Those zany Marxist libertarians


Lejla Kurić did a public Facebook post on Saturday linking to a catalogue of the murdered men and boys of Srebrenica. You scroll down it and it goes on and on and on.

The third comment was from a denier.

Stephen Browne There was no genocide in Srebrenica. Noam Chomsky can prove that.

The hell he can.

Via this route, I found an article by Ed Vulliamy the day after ITN won its libel suit against Living Marxism, March 15 2000. I’m permanently fascinated by Living Marxism, because they haven’t gone away, they’ve only mutated into their own opposite (or met themselves traveling in the other direction), and they’re still covering the landscape with bullshit.

[H]istory – the history of genocide in particular – is thankfully built not upon public relations or melodrama but upon truth; if necessary, truth established by law. And history will record this: that ITN reported the truth when, in August 1992, it revealed the gulag of horrific concentration camps run by the Serbs for their Muslim and Croatian quarry in Bosnia.
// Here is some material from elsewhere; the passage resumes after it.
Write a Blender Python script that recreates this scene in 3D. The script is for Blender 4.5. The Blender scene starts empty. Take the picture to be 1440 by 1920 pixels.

The law now records that Penny Marshall and Ian Williams (and myself, for that matter) did not lie but told the truth when they exposed this crime to the world, and that the lie was that of Living Marxism and its dilettante supporters who sought, in the time-honoured traditions of revisionism, to deny those camps existed.

Of course Living Marxism was unable to offer a single witness who had been at Trnopolje, the camp they claimed to be a fake, on that putrid afternoon of August 5, 1992. Indeed, they were unable to produce any witnesses at all. Unlike any member of Living Marxism or their sympathisers, I was there with ITN’s cameras that day. We went to two camps: Omarska and Trnopolje.

Why did Living Marxism get into this fight? Was it sheer exhibitionism?

What does it take to convince people? The war ground on, the British foreign office and Living Marxism in perfect synergy over their appeasement of the Serbs while other, worse camps were revealed. The bench in The Hague issued its judgment on Trnopolje in 1997: a verdict that described the camp as infinitely worse than anything we reported – an infernal place of rape, murder and torture. Witness after witness confirmed this. The Financial Times enthusiastically re-iterated Living Marxism’s claims of a fabrication, but published a hasty and grovelling retraction when it looked at LM’s non-evidence.

And others who should have known better cheered Living Marxism on.

Hungry for controversy, a sizeable portion of London’s intelligentsia lined up to support Living Marxism. They rallied round those who had named me and others as liars in the name of free speech – so why not name them too, the great, the good and the up-and-coming? Fay Weldon, Doris Lessing, Harold Evans, Toby Young, and even a handful of contributors to this newspaper. A diverse coterie, eager to sip Living Marxism’s apparently excellent claret at the ICA, to eat their canapés and run alongside the rotten bandwagon of revisionism. But how, and why?

And why are the Living Marxism people still around and still treated as valued talking heads?

Comments

  1. Pierce R. Butler says

    Chomsky on Srebenica denialism:

    The reporter … simply invented the denial, repeatedly, along with others. … with five minutes research on the internet, any journalist could find many places where I described the massacre as a massacre…

  2. Pierce R. Butler says

    Just for the record: Chomsky’s occasional collaborator Edward S. Herman does take a contrarian view on Srebenica: not denying that a massacre took place there, but claiming it happened in retribution for previous massacres, and that (at least some) victims of “the” Srebenica massacre had perpetrated some of the previous killings.

    Herman doesn’t offer sources or (enough) context in the linked interview for me to form an opinion, but has written a book (The Srebrenica Massacre: Evidence, Context and Politics) where perhaps he builds a stronger case.

    Everything in the Balkans has a confusing and sordid back story.

  3. Tom Davies says

    I suspect that Stephen Browne is someone who dislikes Chomsky rather than someone who doesn’t believe there was genocide.